** Start of Available data **

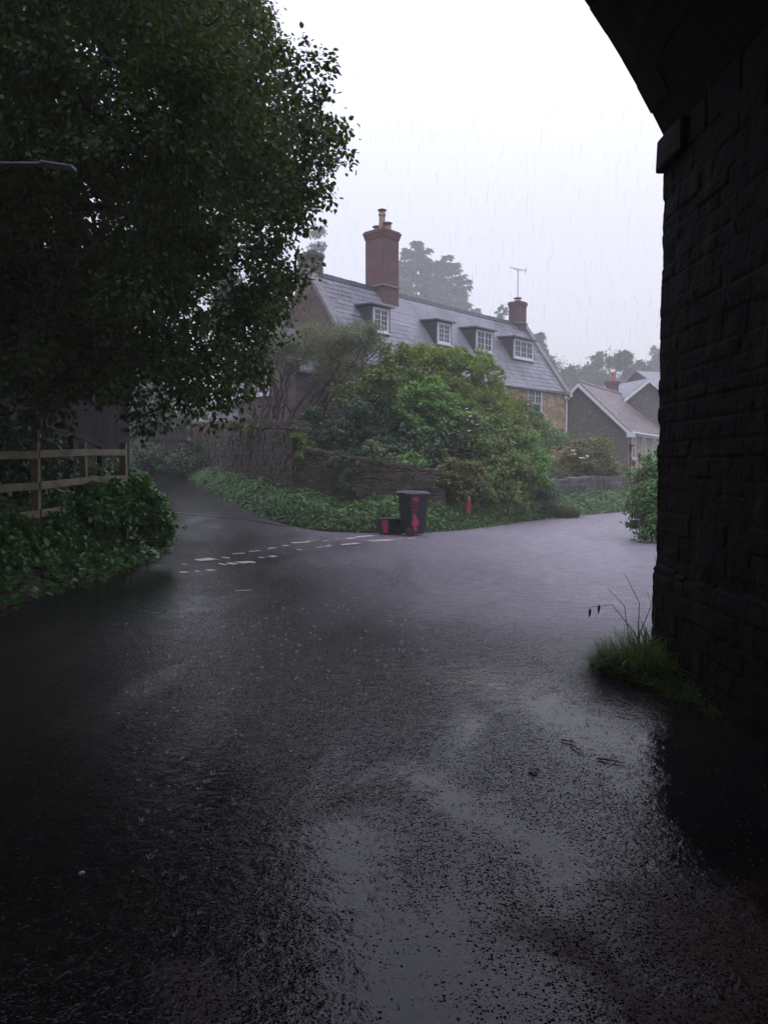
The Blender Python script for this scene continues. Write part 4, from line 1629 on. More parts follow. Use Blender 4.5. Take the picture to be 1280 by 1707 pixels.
stroke([(.10, .93), (.16, .955), (.27, .945), (.34, .96), (.42, .935), (.43, .88), (.40, .84)], .035)
stroke([(.16, .94), (.21, .90), (.25, .86)], .03)
stroke([(.30, .94), (.31, .88), (.33, .85)], .028)
stroke([(.22, .84), (.20, .78), (.14, .70)], .010)
stroke([(.33, .82), (.30, .76), (.35, .70), (.40, .66)], .010)
stroke([(.12, .66), (.24, .62), (.30, .67), (.38, .63)], .012)
stroke([(.20, .60), (.22, .55), (.33, .56)], .012)
stroke([(.12, .52), (.20, .50), (.30, .47), (.36, .51)], .035)
stroke([(.16, .45), (.30, .43), (.42, .40)], .045)
stroke([(.14, .38), (.34, .36), (.46, .37)], .05)
stroke([(.10, .31), (.30, .335), (.50, .36)], .045)
stroke([(.12, .24), (.32, .27), (.54, .31)], .05)
stroke([(.26, .20), (.40, .23), (.52, .26)], .03)
stroke([(.24, .16), (.42, .17)], .045)
stroke([(.26, .11), (.34, .14), (.42, .10)], .04)
stroke([(.32, .07), (.38, .06)], .04)
pk.build('paint_scrawl', M['pink'], wb)

RP = G(648, 893)
rb = empty('recycling_box', (RP.x + .02, RP.y + .42, zroad(RP.x, RP.y)), R(20), 'low black recycling box with pink paint beside the bin', 'box')
b = MB()
b.hexa([(-.2, -.16, 0.01), (.24, -.16, 0.01), (.24, .16, 0.01), (-.2, .16, 0.01), (-.25, -.2, .36), (.28, -.2, .36), (.28, .2, .36), (-.25, .2, .36)])
b.box(-.27, .3, -.22, .22, .361, .385)
b.build('tub', M['bin'], rb, bevel=.012)
b = MB()
b.hexa([(-.206, -.166, .05), (-.09, -.166, .05), (-.09, -.16, .05), (-.206, -.1, .05), (-.252, -.203, .35), (-.12, -.203, .35), (-.12, -.19, .35), (-.252, -.1, .35)])
b.build('paint_scrawl', M['pink'], rb)

mp = P(780, 845, 20.6)
mk = empty('marker_post', (mp.x, 20.55, 0.2), R(10), 'small red marker post with white stripe in the verge below the ivy', 'post')
b = MB()
b.box(-.055, .055, -.035, .035, 0, .74)
b.build('post', M['red'], mk, bevel=.01)
b = MB()
b.tube([(-.0, -.036, .50), (.0, -.036, .66)], .022, 8)
b.build('white_mark', M['white'], mk)

# ------------------------------------------------------------------ street lamp under the tree
lh = P(97, 277, 7.7)
sl_ = empty('street_lamp', (-5.9, 7.8, 0.55), 0, 'slim pale lamp head on a thin arm among the tree leaves', 'street lamp')
l0 = sl_.location
b = MB()
b.tube([(0, 0, 0), (0, 0, lh.z - .6 + .1)], [.06, .045], 10)
b.build('pole', M['dark_metal'], sl_)
b = MB()
tgt = Vector(P(70, 273, 7.7)) - l0
b.tube([(0, 0, lh.z - .55), (tgt.x * .5, tgt.y * .5, tgt.z + .02), tuple(tgt)], .02, 8)
b.build('arm', M['metal'], sl_)
b = MB()
e2 = Vector(P(125, 281, 7.7)) - l0
b.beam(tgt, e2, .13, .035)
b.build('lamp_head', M['board'], sl_, bevel=.015)


# ------------------------------------------------------------------ trees
def poly_in(pt, poly):
    x, y = pt
    c = False
    j = len(poly) - 1
    for i in range(len(poly)):
        if (poly[i][1] > y) != (poly[j][1] > y) and x < (poly[j][0] - poly[i][0]) * (y - poly[i][1]) / (poly[j][1] - poly[i][1]) + poly[i][0]:
            c = not c
        j = i
    return c


# the big tree that leans over the lane
TB = Vector((-6.6, 12.2, 0.45))
tree = empty('lime_tree', TB, 0, 'large dark broadleaf tree overhanging the lane on the left', 'tree')
outline = [(-520, -420), (60, -430), (240, -330), (350, -160), (425, -10), (470, 60), (528, 95), (550, 150), (560, 220), (552, 290), (535, 340), (500, 370), (470, 395), (450, 420),
           (490, 450), (482, 500), (455, 550), (430, 600), (395, 640), (330, 670), (262, 690), (225, 705), (180, 668), (120, 672), (40, 700), (-80, 710), (-300, 690), (-520, 640)]
crown = []
tries = 0
while len(crown) < 240 and tries < 12000:
    tries += 1
    px, py = random.uniform(-520, 570), random.uniform(-430, 700)
    D = random.uniform(8.8, 14.5)
    r = random.uniform(.4, .95)
    rp = r * FPX / D * .78
    if all(poly_in((px + rp * math.cos(a), py + rp * math.sin(a)), outline) for a in (0, .8, 1.57, 2.4, 3.14, 4, 4.7, 5.5)):
        crown.append((P(px, py, D), r))
# fill along the visible edge with small sprays
edge_pts = [(435, 5), (455, 55), (478, 75), (505, 82), (532, 108), (545, 120), (528, 150), (552, 175), (562, 205), (556, 235), (566, 255), (540, 265), (548, 300), (550, 322), (528, 345),
            (510, 360), (492, 385), (470, 405), (455, 430), (492, 446), (508, 470), (492, 490), (478, 520), (470, 545), (448, 575), (442, 605), (415, 630), (398, 655), (372, 690), (345, 668),
            (320, 640), (300, 665), (262, 700), (240, 710), (225, 660), (205, 640), (170, 660), (140, 640), (100, 690), (60, 680), (20, 690), (60, 610), (90, 600), (440, 40), (500, 110), (520, 200),
            (530, 235), (515, 300), (460, 470), (440, 520)]
sprays = []
for px, py in edge_pts:
    D = random.uniform(8.8, 10.8)
    sprays.append((P(px - (16 if px > 430 else 0), py, D), random.uniform(.17, .30)))
blobs = [((c - TB)[:], (r, r, r * .85)) for c, r in crown]
for px, py in ((440, 440), (425, 470), (455, 480), (440, 510), (415, 520), (430, 545), (395, 560), (410, 590), (370, 590), (385, 625), (345, 610), (355, 640), (320, 630), (300, 650), (400, 500), (380, 540), (340, 570), (430, 400), (450, 360), (470, 330)):
    crown.append((P(px, py, random.uniform(10.5, 13)), random.uniform(.32, .5)))
blobs = [((c - TB)[:], (r, r, r * .85)) for c, r in crown]
deep = []
for k in range(190):
    for _ in range(60):
        px, py, D, r = random.uniform(-520, 560), random.uniform(-400, 690), random.uniform(12.5, 17.5), random.uniform(.55, 1.3)
        rp = r * FPX / D * .9
        if all(poly_in((px + rp * math.cos(a), py + rp * math.sin(a)), outline) for a in (0, .8, 1.57, 2.4, 3.14, 4, 4.7, 5.5)):
            deep.append(((P(px, py, D) - TB)[:], (r, r, r * .85)))
            break
V3, F3 = clump_leaves(deep, 120000, .13, LEAF_ROUND, .4, 20, .3, (.1, 1.0), .8)
V1, F1 = clump_leaves(blobs, 230000, .072, LEAF_ROUND, .5, 22, .27, (.2, 1.0), .8)
blobs2 = [((c - TB)[:], (r, r, r)) for c, r in sprays]
V2, F2 = clump_leaves(blobs2, 5200, .068, LEAF_ROUND, .6, 5, .36, (.2, 1.0), .8)
np_obj('crown', np.concatenate([V1, V2, V3]), np.concatenate([F1, F2 + len(V1), F3 + len(V1) + len(V2)]), M['leaf_tree'], tree)
tr = MB()
trunk = [Vector((0, 0, -.5)), Vector((.05, -.05, .8)), Vector((.15, -.1, 2.2)), Vector((.1, .1, 4.0)), Vector((.3, .05, 6.5)), Vector((.2, -.1, 9.0)), Vector((.5, .1, 11.0))]
tr.tube(trunk, [.42, .34, .30, .26, .19, .12, .05], 12)
tr.build('trunk', M['bark'], tree, smooth=True)
lb_ = MB()
limbs = []
for k in range(18):
    st = trunk[2].lerp(trunk[5], k / 17.0)
    c = random.choice(crown)[0] - TB
    pth = branch_path(st, c, .06, .12, 7)
    lb_.tube(pth, [.10 * (1 - .85 * i / 7) + .008 for i in range(8)], 7)
    limbs += pth[3:]
for c, r in sorted(crown + sprays, key=lambda q: (q[0] - TB - Vector((0, 0, 4))).length):
    c = c - TB
    st = min(limbs, key=lambda p: (p - c).length)
    L_ = (c - st).length
    pth = branch_path(st, c, .03, .16, 5)
    lb_.tube(pth, [min(.028, .006 + .008 * L_) * (1 - .75 * i / 5) + .003 for i in range(6)], 5)
    limbs += pth[2:]
lb_.build('limbs', M['bark'], tree, smooth=True)


def far_tree(label, px, ytop, D, width, ground, leaf='leaf_far', n=2600, size=.45, bare=.35, blobs_n=16, group='trees behind the houses', name='broadleaf_tree', lean=0):
    top = P(px, ytop, D)
    base = Vector((top.x, D, ground))
    H = top.z - ground
    rw = width / FPX * D / 2
    t = empty(name, base, 0, label, 'tree', group)
    bs = []
    for k in range(blobs_n):
        zz = random.uniform(bare, .93)
        u = (zz - bare) / (1 - bare)
        rad = rw * math.sqrt(max(.06, 1 - (2 * u - .8) ** 2 * .75)) * .8
        a = random.uniform(0, 6.28)
        q = random.uniform(.2, 1) * rad
        r = random.uniform(.22, .42) * rw
        bs.append(((q * math.cos(a) + lean * u, q * math.sin(a), min(zz * H, H - r * .8)), (r, r, r * .8)))
    bs.append(((lean, 0, H - rw * .28), (rw * .3, rw * .3, rw * .28)))
    V, F = clump_leaves(bs, int(n * 2.6), size * .62, LEAF_RAG, .2, 16, .22, (.3, 1.0), .9)
    np_obj('crown', V, F, M[leaf], t)
    m = MB()
    r0 = max(.10, H * .009)
    m.tube([(0, 0, -.5), (lean * .2, 0, H * .4), (lean * .7, 0, H * .85)], [r0, r0 * .7, r0 * .2], 8)
    for b_ in bs[:12]:
        m.tube(branch_path((lean * .3, 0, H * random.uniform(.3, .6)), b_[0], .03, .1, 4), [r0 * .35, r0 * .3, r0 * .22, r0 * .15, r0 * .06], 5)
    m.build('trunk', M['bark'], t)
    return t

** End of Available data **

■ Stated goal
Please extract exactly the lines of the data, from the first through the line containing "b.build('paint_scrawl', M['pink'], rb)", and add no pictures to the copy.

■ Written reply
The Blender Python script for this scene continues. Write part 4, from line 1629 on. More parts follow. Use Blender 4.5. Take the picture to be 1280 by 1707 pixels.
stroke([(.10, .93), (.16, .955), (.27, .945), (.34, .96), (.42, .935), (.43, .88), (.40, .84)], .035)
stroke([(.16, .94), (.21, .90), (.25, .86)], .03)
stroke([(.30, .94), (.31, .88), (.33, .85)], .028)
stroke([(.22, .84), (.20, .78), (.14, .70)], .010)
stroke([(.33, .82), (.30, .76), (.35, .70), (.40, .66)], .010)
stroke([(.12, .66), (.24, .62), (.30, .67), (.38, .63)], .012)
stroke([(.20, .60), (.22, .55), (.33, .56)], .012)
stroke([(.12, .52), (.20, .50), (.30, .47), (.36, .51)], .035)
stroke([(.16, .45), (.30, .43), (.42, .40)], .045)
stroke([(.14, .38), (.34, .36), (.46, .37)], .05)
stroke([(.10, .31), (.30, .335), (.50, .36)], .045)
stroke([(.12, .24), (.32, .27), (.54, .31)], .05)
stroke([(.26, .20), (.40, .23), (.52, .26)], .03)
stroke([(.24, .16), (.42, .17)], .045)
stroke([(.26, .11), (.34, .14), (.42, .10)], .04)
stroke([(.32, .07), (.38, .06)], .04)
pk.build('paint_scrawl', M['pink'], wb)

RP = G(648, 893)
rb = empty('recycling_box', (RP.x + .02, RP.y + .42, zroad(RP.x, RP.y)), R(20), 'low black recycling box with pink paint beside the bin', 'box')
b = MB()
b.hexa([(-.2, -.16, 0.01), (.24, -.16, 0.01), (.24, .16, 0.01), (-.2, .16, 0.01), (-.25, -.2, .36), (.28, -.2, .36), (.28, .2, .36), (-.25, .2, .36)])
b.box(-.27, .3, -.22, .22, .361, .385)
b.build('tub', M['bin'], rb, bevel=.012)
b = MB()
b.hexa([(-.206, -.166, .05), (-.09, -.166, .05), (-.09, -.16, .05), (-.206, -.1, .05), (-.252, -.203, .35), (-.12, -.203, .35), (-.12, -.19, .35), (-.252, -.1, .35)])
b.build('paint_scrawl', M['pink'], rb)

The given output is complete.